How americans endorse their vote for US Presidential and VC P. elections?

mabar

The Living Force
FOTCM Member
Hi, ...from what I understand in US Presidential and VC Presidential elections is not a popular vote form?, any person can't go and vote for whatever they want ... someone else is elected and do the vote in their name...

It says in wikipedia: “The presidential ballot is actually voting "for the electors of a candidate" meaning that the voter is not actually voting for the candidate, but endorsing a slate of electors pledged to vote for a specific Presidential and Vice Presidential candidate”

Pledged???!!! I'm in shock...

The more I read about US Presidential and VC Presidential elections the more I'm confused...

The political parties can choose their electors???!!!

...my question is how you ...being an american ...go and endorse your vote... it says also that in every state could be different...but maybe there is a unified way form?

Although considering that if it is stolen... here and other countries the result is the same, I was just thinking that I could not possible endorse my vote to anyone, then again being a mexican that is nonsense ...but I was just being curious ...

Thanks
 
Mabar, this is called a "republican form of government" and applies only to presidential elections.

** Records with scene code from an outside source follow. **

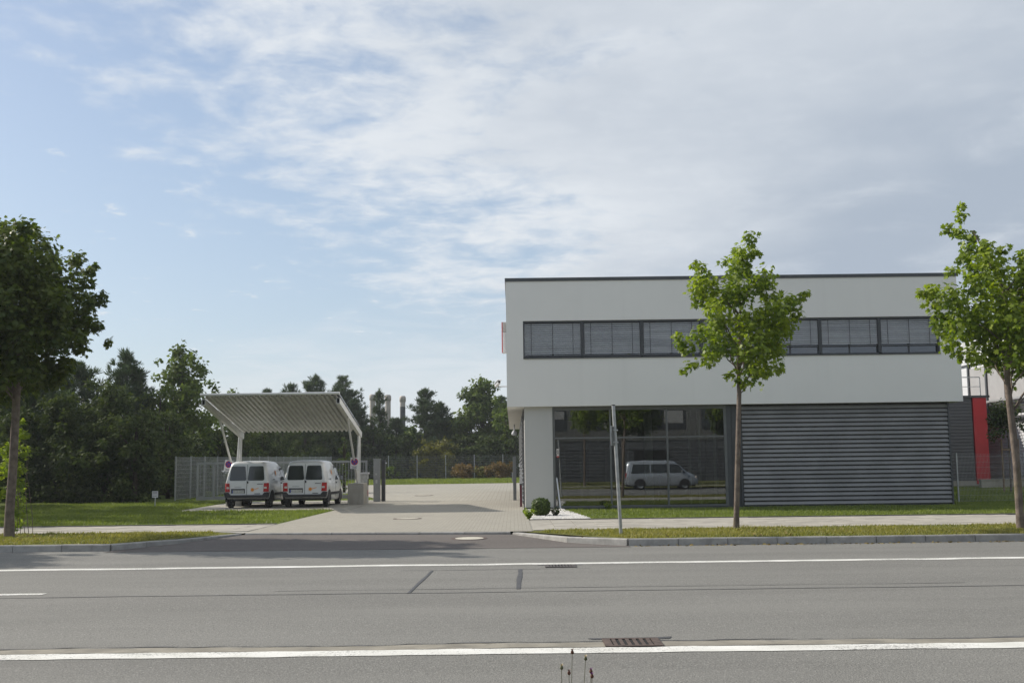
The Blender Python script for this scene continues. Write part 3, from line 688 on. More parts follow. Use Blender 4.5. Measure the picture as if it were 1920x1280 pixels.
# ------------------------------------------------------------------ carport
M_ZINC = plain('zinc_sheet', (.50, .50, .48), .45, .12, 2.5, .35)
M_STEEL = plain('painted_steel', (.60, .60, .58), .4, .06, 3, .2)
M_SOLAR = plain('solar_glass', (.02, .025, .05), .12, .1, 3, 0, .6)
CX0, CX1 = -11.25, -6.35; CY0, CY1 = 40.7, 46.6; CZ0, CZ1 = 4.10, 3.04
CP = thing('carport', (-8.8, 44, .17), 'open steel carport with tilted corrugated roof on concrete blocks', 'carport')
def rz_(y): return CZ0+(CZ1-CZ0)*(y-CY0)/(CY1-CY0)
nr = 26; pw = (CX1-CX0-.1)/nr; prof = []
for k in range(nr):
    x = CX0+.05+k*pw; prof += [(x, 0), (x+pw*.30, 0), (x+pw*.45, .07), (x+pw*.85, .07)]
prof.append((CX1-.05, 0))
V = [(x, y, rz_(y)+dz+.14) for y in (CY0-.12, CY1+.08) for x, dz in prof]; n = len(prof)
V += [(x, y, z+.004) for x, y, z in V]
F = [(k, k+1, n+k+1, n+k) for k in range(n-1)]+[(2*n+k, 3*n+k, 3*n+k+1, 2*n+k+1) for k in range(n-1)]
MB().add(V, F).build('roof_sheet', M_ZINC, CP)
for x in (CX0, CX1):
    m = MB(); a, b = Vector((x, CY0, CZ0)), Vector((x, CY1+.1, rz_(CY1+.1)))
    # hollow box beam: four plates
    d = (b-a).normalized(); upv = Vector((1, 0, 0)).cross(d).normalized()
    if upv.z < 0: upv = -upv
    for off, w, h in ((upv*.105, .13, .014), (upv*-.105, .13, .014)): m.beam(a+off, b+off, w, h, upv)
    for sx in (-1, 1): m.beam(a+Vector((sx*.0585, 0, 0)), b+Vector((sx*.0585, 0, 0)), .012, .196, upv)
    m.build('side_beam', M_STEEL, CP)
    box('beam_void', (x-.05, x+.05, CY0+.10, CY0+.12, CZ0-.11, CZ0+.06), M_BLACK, CP)
    s = 1 if x > -9 else -1
    base = Vector((x+.03*s, 45.75, 1.08)); zz = zg(45.8)
    MB().prism([(x-.34, 45.45), (x+.30, 45.45), (x+.30, 46.6), (x-.34, 46.6)], 2, zz-.05, 1.04).build('concrete_block', M_CONC, CP, .015)
    MB().tube([(x, 46.35, 1.06), (x, 46.45, rz_(46.45)-.1)], .05, 10).build('column', M_STEEL, CP)
    MB().tube([(x-.10*0, 45.85, 1.06), (x, 43.0, rz_(43.0)-.1)], .045, 10).build('forward_strut', M_STEEL, CP)
    MB().tube([(x-.02, 45.80, 1.06), (x, 46.2, rz_(46.2)-.1)], .05, 10).build('rear_strut', M_STEEL, CP)
    MB().box(x-.16, x+.16, 45.65, 46.5, 1.041, 1.06).build('base_plate', M_GALV, CP)
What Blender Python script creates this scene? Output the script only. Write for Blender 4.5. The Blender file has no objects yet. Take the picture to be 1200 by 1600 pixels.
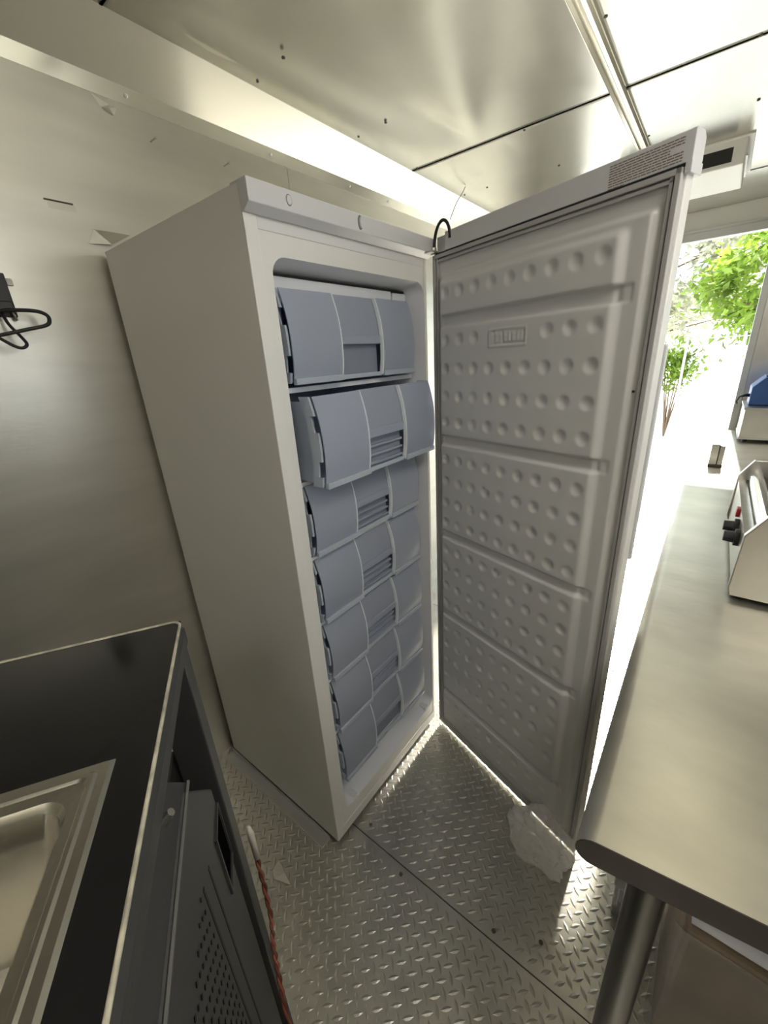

The people choose the electors (a certain number for each state, depending on the state population, but not exactly) and the electors vote for the president. The local elections and the elections to Congress\Senate are done the normal democratic way: you vote for your candidate.

The reason why presidential elections are done like this was originally (when the country has formed) to protect the small states. States with small populations are represented by more electors, proportionally, than the big states are. Otherwise, the big states would decide everything.

The presidential vote goes by state. People mark the tickets for the presidential candidate they like best. Then, if say, in the state of Illinois a Democratic candidate wins, then the it's the Democratic party that gets to fill the electors' slots for this state. These electors pledge to vote for their Party's nominee but technically can vote for whoever they want. In practice, however, they are staunch party hacks and vote the party line. It is a supremely rare that an elector change his\her vote. I think there were only two such events ever. And, the only time when it is really important, is when there's a tie -- both parties getting the same number of electoral votes nationwide.

So it was done originally to allow for better representation of minority population groups. It seemed like a good idea for a large country with strong traditions of independent decisions by states.

What happens now is that the Republican party benefits from it. This is why the popular vote last time went to Kerry, but Bush got the electoral vote. The smaller, more backwater states tend to vote republican and their vote is represented disproportionately. Plus, the reps have their voting machine scams that allow them to tweak the voting process just enough to tip the point in whatever the battleground state is.